Reduzir o desperdício e perda significa disponibilizar mais comida para a população crescente, bem como reduzir a pressão por expansão de terras agriculturáveis e as emissões de GEE ligadas ao manejo de comida perdida. Entretanto, essa não é uma tarefa fácil: apesar do grande montante total de comida perdida, essa perda ocorre aos poucos ao longo da cadeia de valor. Logo, é preciso de ações multisetoriais que envolvam diversos atores ao longo de toda produção, transporte e venda de alimentos.
Empresas e governos têm reconhecido seu papel nessa questão nos últimos anos. São 23 países que já incluíram metas de redução de perda e desperdício de comida em suas Contribuições Nacionalmente Definidas (NDC) e 50 das maiores empresas do ramo alimentício possuem programas de combate ao desperdício ativos.
Ainda assim, mais iniciativas são necessárias. Os indicadores ligados à perda e desperdício de comida não tiveram o progresso necessário na última década, segundo o estudo. Mais governos precisam implementar políticas públicas para combater o desperdício, realizar parcerias com atores privados no ramo alimentício, expandir investimento em pesquisa e infraestrutura e implementar campanhas educacionais.
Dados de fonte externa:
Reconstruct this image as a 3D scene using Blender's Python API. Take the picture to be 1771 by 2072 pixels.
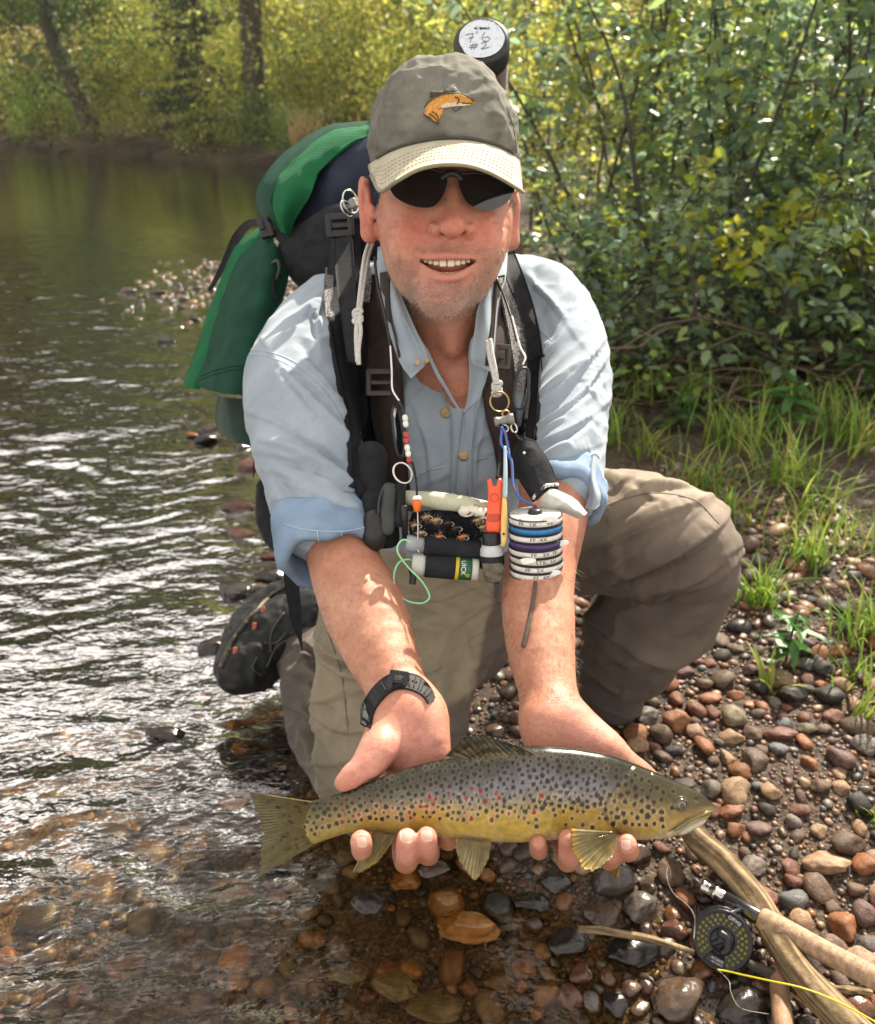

3. Garantir o e adoção de dietas mais saudáveis e sustentáveis para todos
Reduzir a perda de comida e aumentar a produtividade de forma sustentável não serão suficientes sozinhos para alimentar a população global, em consonância com as metas climáticas e de biodiversidade. Com uma crescente demanda por alimentos, é também preciso repensar dietas e o o a elas.
Os esforços globais para garantir dietas saudáveis e sustentáveis para todos não vai nada bem. Os números atuais são os piores da década: 29% da população mundial sofre com insegurança alimentar e 9%, com fome crônica. Logo, para garantir dietas saudáveis de forma sustentável para a crescente população mundial, é preciso de mudanças rápidas e eficazes nos sistemas alimentares.
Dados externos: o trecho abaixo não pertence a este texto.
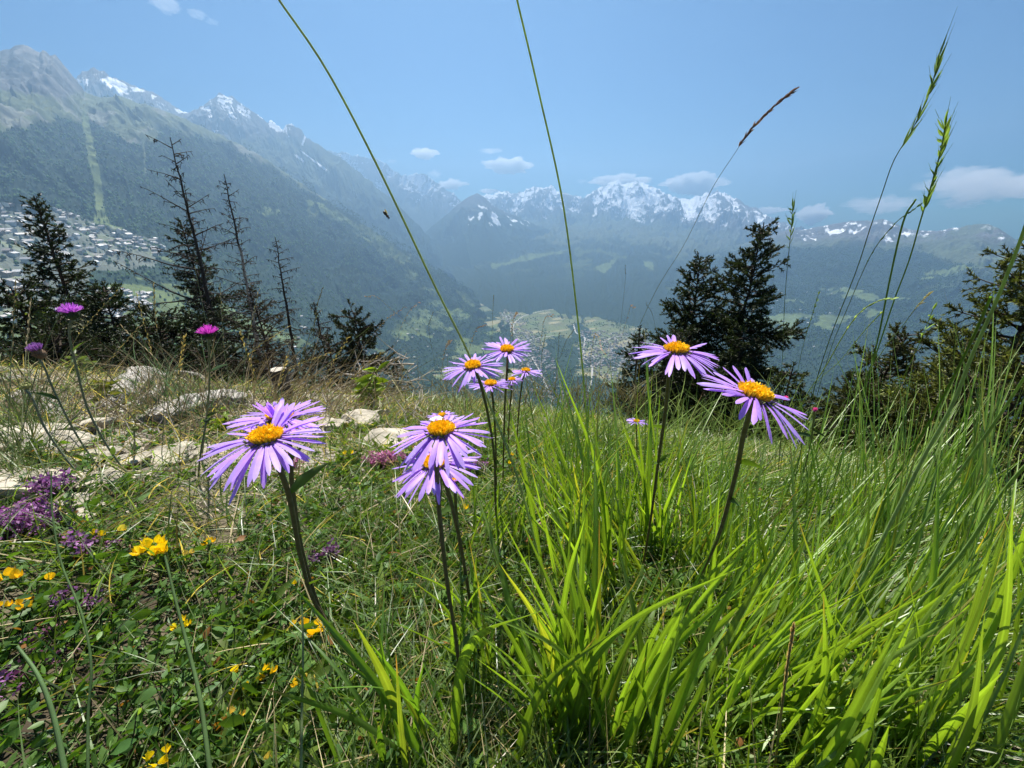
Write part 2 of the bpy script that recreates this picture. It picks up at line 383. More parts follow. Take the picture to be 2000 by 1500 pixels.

As dietas precisarão mudar principalmente suas fontes de proteínas: se distanciar de carne de ruminantes e outras proteínas animais e expandir o consumo de proteínas vegetais. A redução desse tipo de alimento intensivo em emissões e uso de terra é essencial para conter a crise climática. Essa mudança deve ocorrer principalmente em regiões com alto consumo de carne e derivados, como América do Norte e Europa, tendo em vista que outras regiões com menor consumo terão que aumentar o consumo de proteína animal para combater desnutrição e fome.
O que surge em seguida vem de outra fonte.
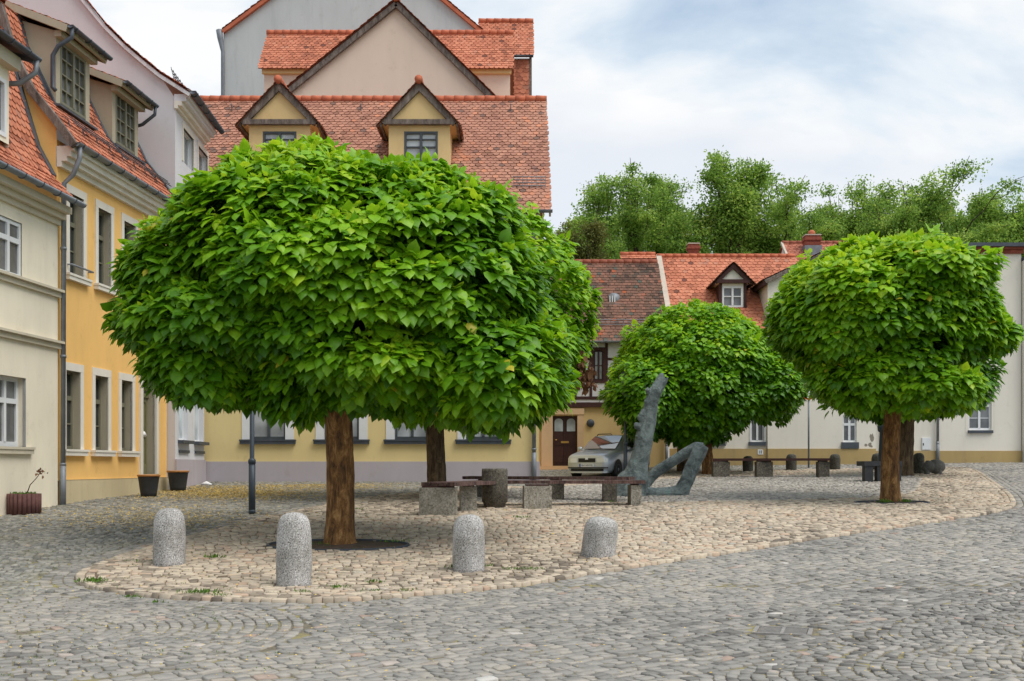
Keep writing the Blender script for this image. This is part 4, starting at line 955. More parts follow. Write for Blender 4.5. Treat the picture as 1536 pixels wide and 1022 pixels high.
mb = MB(); mb.tube([HF.P(a+.1, -.14, c+1.05), HF.P(a+.1, -.06, c+1.05), HF.P(a+.18, -.06, c+1.05)], .02, 'brass', 6); mb.build('handle', o)
M['sandstone'] = stucco('orange_sandstone', srgb(230, 196, 156, .86), .1, .3, (.4, .3, .2), .2)
mb = MB(); mb.box(HF, hx(812), a, -.02, .1, 1.2, d+.05, 'sandstone'); mb.box(HF, b, hx(875), -.02, .1, 1.2, d+.05, 'sandstone'); mb.box(HF, hx(812)-.03, hx(875)+.03, -.02, .12, d+.05, d+.3, 'sandstone'); mb.build('door_surround', root)
mb = MB(); mb.box(HF, hx(806), hx(870), -.2, .45, 1.1, c, 'sandstone'); mb.box(HF, hx(806)-.1, hx(870)+.1, .45, .85, 1.1, c-.13, 'sandstone'); mb.build('door_step', root)
p = HF.P(hx(885.6), 0, hzz(635)); mb = MB(); mb.lathe(HF.P(hx(885.6), 0, hzz(635)), [(.11, 0), (.16, .02), (.16, .07), (.12, .11), (.05, .13)], 'zinc_dark', 16, axis=(0, -1, 0)); mb.build('wall_lamp', root)
BP = [(.4, 6.6), (-3.6, zz(394, 49.6))]
roof = tile_fields('roof', prof_fields(HF, BP, -.3, HL)+[(np.array(HF.P(HL, -7.6, 6.6)), (-1, 0, 0), (0, -4, BP[1][1]-6.6), HL+.3, 5.4)], 'tile_brown', root, .18, .19, seed=51, round_=.28)
mb = MB(); ridge_tiles(mb, HF.P(-.3, -3.6, BP[1][1]+.02), HF.P(HL, -3.6, BP[1][1]+.02), .12, 'tile_old'); mb.build('ridge', roof)
mb = MB(); s = (921-CX)/FP*47.6-.2; q = zz(459, 47.9); mb.box(HF, s-.32, s+.36, -2.0, -1.35, q-.25, q+.02, 'zinc'); mb.lathe(HF.P(s, -1.75, q), [(.26, -.1), (.27, .25), (.24, .42), (.12, .5), (.02, .52)], 'zinc', 14)
for k in (-1, 0, 1): mb.box(HF, s-.1+k*.1, s-.06+k*.1, -1.53, -1.46, q+.02, q+.36, 'frame_white')
mb.build('roof_vent', roof)
mb = MB()
for k in range(3): mb.tube([HF.P(.5, -.28-.0*k, 7.35+.1*k), HF.P(HL-.5, -.28, 7.35+.1*k)], .014, 'zinc', 5)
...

Para além da recomendação de redução do consumo de proteínas animais e seus derivados, prevalece a recomendação de um aumento da ingestão de frutas, vegetais, grãos integrais, nozes e sementes, para alcançar uma dieta mais nutritiva o que aponta para um aumento do consumo desses alimentos. A recomendação de mudança também a pela promoção de uma alimentação com base em alimentos in natura e minimamente processados, com menor consumo de ultraprocessados, conforme indica o Guia Alimentar para a População Brasileira. Estudos apontam que no Brasil já chega a 20% do consumo diário de ultraprocessados, e em países como Estados Unidos e Reino Unido esse valor já ultraa 50%.
Governos e empresas cada vez mais reconhecem seus papeis nesse objetivo também. Governos têm incluído o o a dietas saudáveis e sua ligação com a mudança do clima em políticas públicas, e empresas, expandido seu portfólio de proteínas alternativas e reduzido investimentos em comidas não sustentáveis. O Programa Nacional de Alimentação Escolar (PNAE) é um exemplo de política pública desse tipo no Brasil. Ele visa à garantia da Segurança Alimentar e Nutricional de estudantes em escolas públicas em todo o território nacional e incentiva a Agricultura Familiar ao priorizar nas compras institucionais que ao menos 30% venham desses produtores.
Por fim, é preciso intensificar os esforços globais para promover a transição para dietas mais saudáveis e sustentáveis, de forma a acompanhar a urgência e a dimensão necessárias para alcançar as metas relacionadas ao clima e à preservação da biodiversidade, além de acabar com a insegurança alimentar, a desnutrição e a fome.
Mudanças simultâneas e junto a outros sistemas
Os desafios para suprir a demanda por alimentos global, atendendo as necessidades da natureza, clima e pessoas, não é pequeno. Existem soluções baseadas em evidências que podem que podem garantir dietas saudáveis a todos mantendo o aquecimento abaixo de 1,5ºC e protegendo a biodiversidade. Para isso, serão necessários esforços globais conjuntos e, principalmente, que as mudanças nos sistemas alimentares aconteçam em paralelo a mudanças em outros sistemas.
Com o aumento sustentável da produtividade agrícola e a alteração de dietas, a terra que teria sido usada para agricultura poderá ser restaurada, beneficiando natureza, clima e pessoas. Mudanças como essa já têm acontecido na Amazônia brasileira: agricultores familiares assentados no Pará restauram e produzem através de sistemas agroflorestais (SAFs). Na Caatinga, a iniciativa “Sementes da Paixão” conserva sementes crioulas e sua biodiversidade genética, promovendo a agroecologia. Já no Cerrado, a implementação de SACIs (Sistemas Agrocerratences) permite a restauração produtiva adaptada às caraterísticas únicas do bioma. Essa prática melhora a biodiversidade local, enquanto garante a renda e segurança alimentar de centenas de famílias. Esses são alguns dos infindáveis benefícios de promover mudanças simultâneas que nos levarão a sistemas humanos mais equitativos e sustentáveis.